**THE DATA**
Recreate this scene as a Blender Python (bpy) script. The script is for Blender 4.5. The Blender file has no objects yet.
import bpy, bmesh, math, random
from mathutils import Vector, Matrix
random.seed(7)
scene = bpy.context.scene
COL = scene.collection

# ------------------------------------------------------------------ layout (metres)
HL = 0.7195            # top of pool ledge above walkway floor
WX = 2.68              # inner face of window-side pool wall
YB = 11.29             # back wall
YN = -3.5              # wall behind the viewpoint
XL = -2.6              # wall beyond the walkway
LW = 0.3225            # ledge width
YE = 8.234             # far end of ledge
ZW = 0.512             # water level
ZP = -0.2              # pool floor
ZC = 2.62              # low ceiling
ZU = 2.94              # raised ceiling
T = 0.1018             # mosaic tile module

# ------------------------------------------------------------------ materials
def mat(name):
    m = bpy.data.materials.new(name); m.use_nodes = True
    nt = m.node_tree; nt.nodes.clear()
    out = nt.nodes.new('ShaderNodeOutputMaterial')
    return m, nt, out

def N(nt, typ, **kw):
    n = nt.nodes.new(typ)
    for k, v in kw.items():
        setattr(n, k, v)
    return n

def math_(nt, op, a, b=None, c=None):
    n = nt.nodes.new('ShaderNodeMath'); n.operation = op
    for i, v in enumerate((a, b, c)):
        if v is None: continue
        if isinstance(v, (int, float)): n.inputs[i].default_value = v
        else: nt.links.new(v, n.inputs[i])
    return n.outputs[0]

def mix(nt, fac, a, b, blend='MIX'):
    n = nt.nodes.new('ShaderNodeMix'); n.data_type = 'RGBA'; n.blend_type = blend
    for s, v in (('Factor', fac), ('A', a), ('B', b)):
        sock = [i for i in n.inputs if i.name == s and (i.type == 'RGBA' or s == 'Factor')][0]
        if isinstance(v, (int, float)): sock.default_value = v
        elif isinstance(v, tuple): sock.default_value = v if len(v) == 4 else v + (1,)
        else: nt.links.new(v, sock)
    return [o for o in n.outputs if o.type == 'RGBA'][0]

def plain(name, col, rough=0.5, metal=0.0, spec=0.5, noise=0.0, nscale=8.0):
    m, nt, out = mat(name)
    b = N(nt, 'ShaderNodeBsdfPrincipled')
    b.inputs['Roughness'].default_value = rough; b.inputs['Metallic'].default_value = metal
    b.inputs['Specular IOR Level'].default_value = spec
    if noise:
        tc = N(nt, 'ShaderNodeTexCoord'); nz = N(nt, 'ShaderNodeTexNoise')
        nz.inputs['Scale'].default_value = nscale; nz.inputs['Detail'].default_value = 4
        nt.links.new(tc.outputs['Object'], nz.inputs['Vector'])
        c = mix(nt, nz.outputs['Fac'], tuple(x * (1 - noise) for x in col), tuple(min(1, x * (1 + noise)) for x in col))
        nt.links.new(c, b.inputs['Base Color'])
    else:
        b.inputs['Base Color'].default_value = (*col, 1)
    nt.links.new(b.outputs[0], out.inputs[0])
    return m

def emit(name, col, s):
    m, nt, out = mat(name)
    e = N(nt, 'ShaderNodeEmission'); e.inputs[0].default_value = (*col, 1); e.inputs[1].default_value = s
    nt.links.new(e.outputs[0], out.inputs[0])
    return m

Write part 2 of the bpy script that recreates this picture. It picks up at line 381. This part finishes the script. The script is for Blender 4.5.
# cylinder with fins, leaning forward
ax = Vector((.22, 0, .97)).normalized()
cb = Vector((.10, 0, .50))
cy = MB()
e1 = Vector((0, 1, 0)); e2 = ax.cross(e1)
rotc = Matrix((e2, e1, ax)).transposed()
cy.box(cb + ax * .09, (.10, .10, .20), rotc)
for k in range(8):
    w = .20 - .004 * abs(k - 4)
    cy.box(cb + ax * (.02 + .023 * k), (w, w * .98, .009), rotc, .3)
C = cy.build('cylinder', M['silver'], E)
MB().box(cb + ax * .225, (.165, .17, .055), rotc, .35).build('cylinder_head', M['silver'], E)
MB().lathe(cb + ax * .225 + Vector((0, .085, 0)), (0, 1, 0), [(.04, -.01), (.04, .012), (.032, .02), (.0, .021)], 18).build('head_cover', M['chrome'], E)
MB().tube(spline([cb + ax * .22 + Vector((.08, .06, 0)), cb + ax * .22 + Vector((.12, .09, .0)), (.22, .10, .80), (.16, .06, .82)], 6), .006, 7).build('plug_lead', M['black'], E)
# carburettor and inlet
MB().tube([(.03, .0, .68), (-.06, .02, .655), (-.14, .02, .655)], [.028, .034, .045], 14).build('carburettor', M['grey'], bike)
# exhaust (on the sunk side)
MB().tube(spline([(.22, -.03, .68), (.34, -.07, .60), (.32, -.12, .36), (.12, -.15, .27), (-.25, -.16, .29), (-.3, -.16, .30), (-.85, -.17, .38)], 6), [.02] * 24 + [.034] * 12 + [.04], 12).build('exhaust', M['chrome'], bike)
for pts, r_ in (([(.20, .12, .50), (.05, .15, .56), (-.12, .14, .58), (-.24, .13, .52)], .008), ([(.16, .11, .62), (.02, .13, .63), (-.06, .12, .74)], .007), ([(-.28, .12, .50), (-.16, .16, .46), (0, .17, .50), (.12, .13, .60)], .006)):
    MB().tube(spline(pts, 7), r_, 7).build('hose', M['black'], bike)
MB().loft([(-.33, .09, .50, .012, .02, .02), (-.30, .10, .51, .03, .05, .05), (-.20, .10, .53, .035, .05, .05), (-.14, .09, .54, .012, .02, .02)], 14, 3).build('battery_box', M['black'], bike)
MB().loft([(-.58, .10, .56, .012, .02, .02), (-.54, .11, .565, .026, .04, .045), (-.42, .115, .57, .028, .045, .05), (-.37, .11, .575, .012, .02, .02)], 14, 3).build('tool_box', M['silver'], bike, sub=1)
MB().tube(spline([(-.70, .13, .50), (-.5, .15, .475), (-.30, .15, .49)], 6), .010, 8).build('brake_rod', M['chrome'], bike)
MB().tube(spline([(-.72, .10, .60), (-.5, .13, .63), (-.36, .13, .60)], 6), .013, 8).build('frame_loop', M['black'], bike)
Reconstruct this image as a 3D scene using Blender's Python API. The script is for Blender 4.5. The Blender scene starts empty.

**EXERCISE BRIEF**
From the material, report only how many lines include the word "this".

**FINAL ANSWER**
3